En supuestos tiempos de paz, los militares colombianos continúan operando como en los días más oscuros de la guerra contra la insurgencia. La investigación publicada en la revista Semana reveló que el comandante del ejército, Nicacio Martínez, salió del cargo por su responsabilidad en la campaña de espionaje y no debido a los motivos personales que alegó. La revista tuvo acceso a fotografías, documentos, videos de seguimiento a los “blancos” señalados por los mandos militares a sus subalternos, y “más de una docena de fuentes directas”. Pero el reporte demuestra un asunto mucho más grave: la vigencia de la guerra sucia, ejercida por el Estado. Y también la fragilidad de la política colombiana, que no termina de sacudirse de las “chuzadas” que creíamos extinguidas.
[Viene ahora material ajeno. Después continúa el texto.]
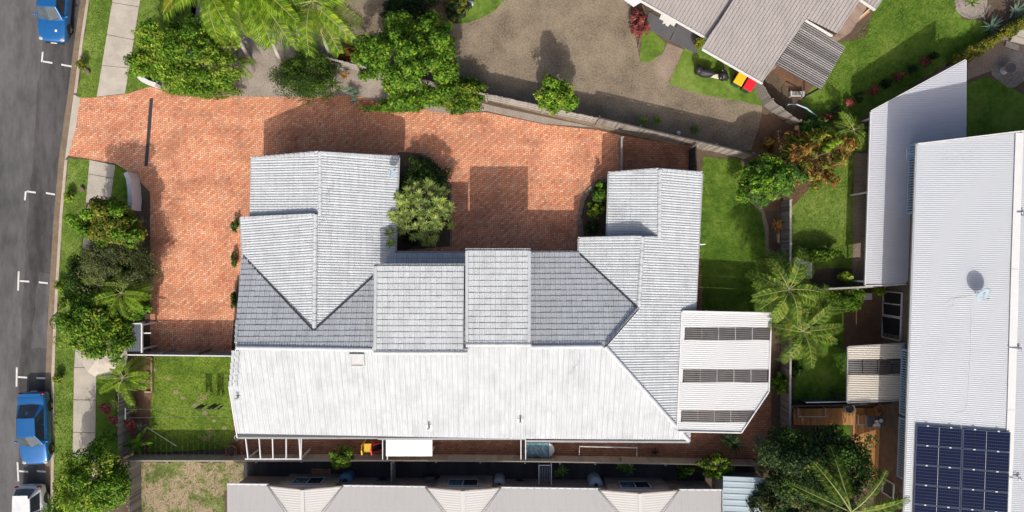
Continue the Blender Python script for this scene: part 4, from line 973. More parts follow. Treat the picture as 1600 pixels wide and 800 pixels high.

El Acuerdo de Paz firmado con las Farc, en 2016, dejó al ejército sin su principal adversario. Y ahora, con las manos más libres, el Estado colombiano podría combatir otros frentes que siguen activos, como el Ejército de Liberación Nacional -la nueva guerrilla más grande del país, que opera en la frontera con Venezuela-, los grupos paramilitares y las bandas criminales que dominan diversas zonas financiados por el narcotráfico. O podría, además, adaptarse al nuevo panorama y redistribuir los enormes recursos asignados a seguridad para invertir en herramientas como la ciencia y la educación.
Lejos de eso, el nuevo gobierno no combate las viejas prácticas de vigilar y espiar de forma ilegal con grandes cantidades de dineros públicos, o la de premiar y promover en la estructura militar a los responsables de estos procedimientos. Un buen inicio sería investigar, sancionar a los responsables de las “chuzadas” y proscribir para siempre el espionaje del ejercicio político.